Check for hardware faults anyway. Use rasdaemon on Linux, or otherwise check ECC errors and similar.

Now to debug software faults, rather than hardware ones. Get a human readable backtrace from this crash, to report to the XFS maintainers:

Enable the debuginfo-pool and debuginfo-update repositories.

Install the application and probably libc debug symbols. xfsprogs-debuginfo glibc-debuginfo in this case.

debuginfo needs to be from the identical build that generated it. zypper trick to ensure these match: 'zypper se --provides 'debuginfo(build-id)=$GNU_BUILD_ID' where $GNU_BUILD_ID is the hex number from eu-readelf -n /usr/sbin/xfs_repair

Reproduce the crash. Review it with coredumpctl info

If necessary run a debugger on it with coredumpctl gdb I don't know a lot about this debugger, just to start bt to get a backtrace.

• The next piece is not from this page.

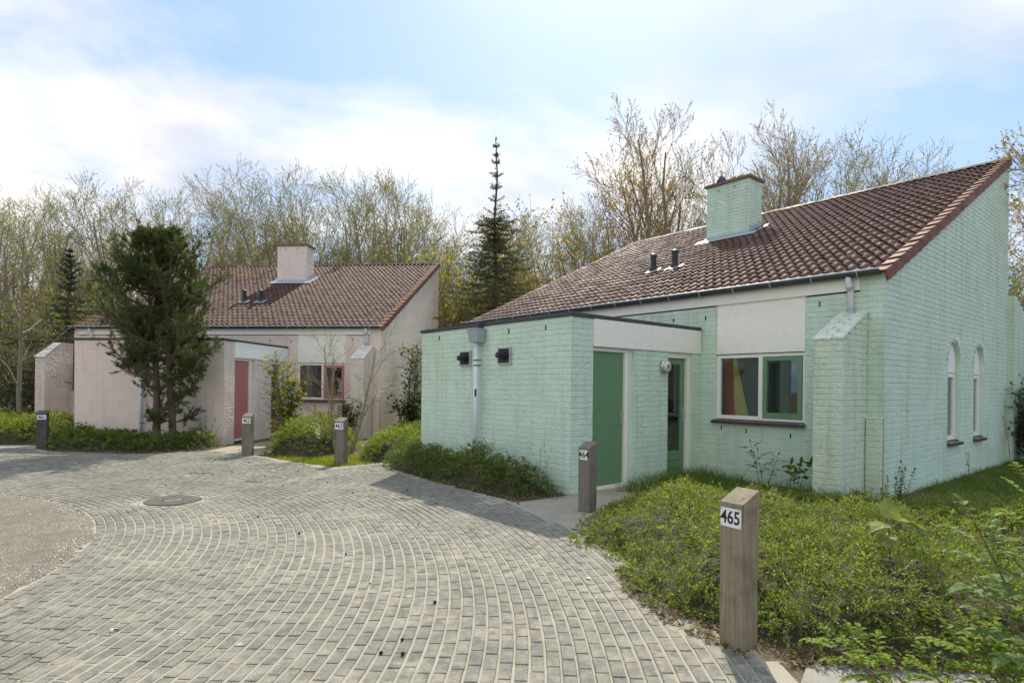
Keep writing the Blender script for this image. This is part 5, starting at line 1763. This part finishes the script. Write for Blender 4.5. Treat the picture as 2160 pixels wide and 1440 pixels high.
# far belt of wood that closes the horizon
def far_wood():
    rg = np.random.default_rng(71)
    N = 2400
    x = rg.uniform(-75, 75, N); y = 44 + rg.uniform(0, 16, N) - np.abs(x) * 0.25 * (np.abs(x) > 35)
    h = rg.uniform(5, 10.5, N)
    acc = Acc()
    p0 = np.stack([x, y, np.zeros(N)], 1)
    p1 = p0 + np.stack([rg.normal(0, 0.5, N), rg.normal(0, 0.5, N), h], 1)
    V, F = tube_quads(p0, p1, rg.uniform(0.05, 0.11, N), np.full(N, 0.02), 4); acc.add(V, F, 0)
    K = 16
    t = rg.uniform(0.12, 1, (N, K, 1)); q0 = (p0[:, None] + (p1 - p0)[:, None] * t).reshape(-1, 3)
    dd = rg.normal(0, 1, (N * K, 3)); dd[:, 2] = np.abs(dd[:, 2]) + 0.6
    q1 = q0 + unit(dd) * rg.uniform(0.6, 2.2, (N * K, 1))
    V, F = tube_quads(q0, q1, np.full(N * K, 0.024), np.full(N * K, 0.008), 3); acc.add(V, F, 0)
    J = 4
    u = rg.uniform(0.2, 1.1, (N * K, J, 1)); b = (q0[:, None] + (q1 - q0)[:, None] * u).reshape(-1, 3) + rg.normal(0, 0.2, (N * K * J, 3))
    L = rg.uniform(0.10, 0.20, len(b))
    V, F = leaf_quads(b, rg.normal(0, 1, b.shape), rg.normal(0, 1, b.shape), L, L * 0.6); acc.add(V, F, 1)
    tag(acc.build('far_wood', [M['bark_warm'], M['bud_o']]), 'distant belt of bare woodland closing the horizon', 'woodland', kind='stuff')


far_wood()


# ---- conifers
def spruce(name, loc, H, rmax, seed, needlem, label, sparse_top=True, dens=1.0, bare=0.05):
    rg = np.random.default_rng(seed)
    r = empty(name, loc, rg.uniform(0, 6), label, 'tree')
    m = MB()
    pts = [(0.05 * math.sin(k * .9), 0.05 * math.cos(k * 1.3), H * k / 14) for k in range(15)]
    m.path(pts, [0.13 * (1 - k / 14.5) + 0.008 for k in range(15)], 8, False)
    m.build('trunk', M['bark_dark'], r, smooth=True)
    S0, S1, A0, A1 = [], [], [], []
    NB, ND = [], []
    z = H * bare
    while z < H * 0.985:
        f = z / H
        rad = rmax * (1 - f) ** 1.15 * (0.75 + 0.25 * math.sin(z * 5.1)) * rg.uniform(0.8, 1.12) + 0.06
        if f > 0.72 and sparse_top: rad = max(0.12, rmax * (1 - f) * 0.55 * rg.uniform(0.6, 1.15))
        nb = int(rg.integers(5, 8) if f < 0.72 or not sparse_top else rg.integers(3, 5))
        a0 = rg.uniform(0, 6.28)
        for k in range(nb):
            a = a0 + k * 2 * math.pi / nb + rg.normal(0, 0.2)
            L = rad * rg.uniform(0.7, 1.1)
            dh = np.array([math.cos(a), math.sin(a), 0.0])
            n = 6; p = np.array([0, 0, z])
            for q in range(n):
                t = q / n
                rise = (0.75 - 0.1 * t) if f > 0.72 else (-0.18 + 0.55 * t * t + 0.1 * (f))
                d = unit(dh + np.array([0, 0, rise]) + rg.normal(0, 0.05, 3))
                w = p + d * L / n
                S0.append(p); S1.append(w); A0.append(0.012 * (1 - t) + 0.004); A1.append(0.010 * (1 - t) + 0.003)
                # side twigs
                for sgn in (-1, 1):
                    if q == 0 and f < 0.6: continue
                    sd2 = np.cross(d, [0, 0, 1]) * sgn
                    tl = L * 0.34 * (1 - t * 0.75) * rg.uniform(0.5, 1.1) + 0.03
                    td = unit(d * 0.75 + sd2 + np.array([0, 0, -0.10]) + rg.normal(0, 0.12, 3))
                    e = w + td * tl
                    S0.append(w); S1.append(e); A0.append(0.004); A1.append(0.002)
                    kk = max(2, int(tl / 0.020 * dens * (0.45 if f > 0.72 and sparse_top else 1)))
                    tt = rg.uniform(0.02, 1.05, (kk, 1))
                    NB.append(w + (e - w) * tt + rg.normal(0, 0.012, (kk, 3))); ND.append(np.repeat(td[None], kk, 0) * 0.9 + rg.normal(0, 0.55, (kk, 3)))
                kk = max(2, int(L / n / 0.022 * dens * (0.5 if f > 0.72 and sparse_top else 1))); tt = rg.uniform(0, 1, (kk, 1))
                NB.append(p + (w - p) * tt + rg.normal(0, 0.012, (kk, 3))); ND.append(np.repeat(d[None], kk, 0) * 0.7 + rg.normal(0, 0.55, (kk, 3)))
                p = w
        z += (0.155 + 0.09 * rg.random()) if f < 0.72 or not sparse_top else 0.46 * rg.uniform(0.6, 1.2)
    # needles on the leader
    k = 160; tz = rg.uniform(H * 0.8, H, k)
    NB.append(np.stack([rg.normal(0, 0.01, k), rg.normal(0, 0.01, k), tz], 1)); ND.append(np.stack([rg.normal(0, .6, k), rg.normal(0, .6, k), np.ones(k)], 1))
    NB = np.concatenate(NB); ND = np.concatenate(ND)
    acc = Acc(); V, F = tube_quads(np.array(S0), np.array(S1), np.array(A0), np.array(A1), 3); acc.add(V, F, 0)
    L = rg.uniform(0.05, 0.10, len(NB)) * (H / 11)
    V, F = leaf_quads(NB, ND, rg.normal(0, 1, ND.shape), L, L * 0.42); acc.add(V, F, 1)
    acc.build('crown', [M['bark_dark'], needlem], r)
    return r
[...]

Likely such a crash is interesting to report to maintainers and eventually upstream. Being an XFS file system, consider xfs_metadump program to extract metadata to provide to support. Read its manual page, as it is supposed to be run on read-only file systems, and metadata in the log may be in plain text. Consider taking a LVM snapshot, as a source for xfs_metadump and other debug and repair tests.

After all that, you still require a way to mount this volume again. Check what backups exist and if restoring them would be acceptable. Or, expect repair to be difficult, given you already ran the simple task of running xfs_repair.